It has now been almost 18 months since we moved across the country for the Mr's job.
He loves said job and the people he works with which means we have extended the contract and will be west for some time.
The kids are enjoying their new school and have met some nice kids but they all still miss their old friends.
They have all become involved in activities and sports giving them opportunities that they may never have experienced in Melbourne.
But all of this comes at a cost.
A cost that I struggle with the most.
A cost that breaks off little pieces of my heart and leaves me heavy with loneliness.
A cost that impacts differently on everyone in my house.
It is the people we leave behind.
Today a loved member of my family celebrated a little milestone with generations of family coming together to help her rejoice and tell her how wonderful she is.
But not me.
I sent messages and love technologically but couldn't get across those enormous, isolating 3420km that separate me from my extended family.
Not this time.
These beautiful people sent me photos of my aunts, uncles, cousins, brothers and sisters to make me feel like I was somehow included which shows you how beautiful they are.
I cried.
Whilst I loved the photographic connection, I didn't really feel closer to them or feel that I too, was sharing in their day.
I felt the isolation of each and every kilometre.
I felt the pain of not having them in our everyday life.
This is the real cost of relocating.
I know I am not alone as millions of people are in the same situation - many of whom are not even in the same country as their loved ones.
I know that I need to focus on the good things - both here and there.
I know that I need to be grateful for the fact that I can call/text/face time/Skype/post goodies to these people if I want to.
I know that I need to do some exercise to release some endorphins and get back on track.
I know that I need to make more of an effort to keep active and involved with people here in the west.
I know that misery helps no-one and a sad, grumpy Mum does not make for a good, happy family.
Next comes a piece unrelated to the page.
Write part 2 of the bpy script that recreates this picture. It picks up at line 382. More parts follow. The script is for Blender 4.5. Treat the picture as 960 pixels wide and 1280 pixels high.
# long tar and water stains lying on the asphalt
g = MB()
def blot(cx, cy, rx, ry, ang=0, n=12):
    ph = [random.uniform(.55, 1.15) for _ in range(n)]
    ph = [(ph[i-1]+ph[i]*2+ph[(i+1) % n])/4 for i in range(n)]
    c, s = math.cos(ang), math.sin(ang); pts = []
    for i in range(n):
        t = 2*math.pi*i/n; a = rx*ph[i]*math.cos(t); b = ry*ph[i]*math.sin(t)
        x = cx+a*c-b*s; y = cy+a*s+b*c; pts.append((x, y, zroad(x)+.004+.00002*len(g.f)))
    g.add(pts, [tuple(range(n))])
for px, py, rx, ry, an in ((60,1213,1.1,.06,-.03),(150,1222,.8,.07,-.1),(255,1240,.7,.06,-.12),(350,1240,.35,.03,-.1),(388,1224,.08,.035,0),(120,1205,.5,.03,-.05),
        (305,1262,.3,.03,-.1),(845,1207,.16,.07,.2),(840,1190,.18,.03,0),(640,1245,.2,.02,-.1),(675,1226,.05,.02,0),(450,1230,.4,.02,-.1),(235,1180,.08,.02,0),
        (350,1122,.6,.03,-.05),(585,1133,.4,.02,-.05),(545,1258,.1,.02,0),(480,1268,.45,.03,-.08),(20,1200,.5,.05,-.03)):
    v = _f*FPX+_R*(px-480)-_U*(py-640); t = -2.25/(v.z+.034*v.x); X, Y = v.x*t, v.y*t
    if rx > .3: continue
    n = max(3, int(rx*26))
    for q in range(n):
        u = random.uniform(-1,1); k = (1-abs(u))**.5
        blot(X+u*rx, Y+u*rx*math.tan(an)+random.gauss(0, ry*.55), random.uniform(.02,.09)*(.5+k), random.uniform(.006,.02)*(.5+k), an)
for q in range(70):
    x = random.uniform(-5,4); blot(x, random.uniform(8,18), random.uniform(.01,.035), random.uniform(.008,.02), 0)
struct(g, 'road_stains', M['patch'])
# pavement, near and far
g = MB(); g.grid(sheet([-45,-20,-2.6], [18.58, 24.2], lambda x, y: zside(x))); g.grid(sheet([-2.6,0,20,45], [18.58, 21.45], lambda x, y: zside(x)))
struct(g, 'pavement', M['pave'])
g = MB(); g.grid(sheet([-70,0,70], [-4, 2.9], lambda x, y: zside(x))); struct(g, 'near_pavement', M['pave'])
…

I know that we will save our pennies and all go back over east before the year is out.
I know that I need to put the "big girl-get over yourself" pants back on and just suck it up.
SO ...
I will boil the kettle, toast my wonderful Aunt with some earl grey, put on the imaginary "suck it up, grow up and be a big girl" pants and just get on with it.
Thanks for letting me vent.
I feel much better.
If you have relocated with your family how do you cope with being away from family and friends?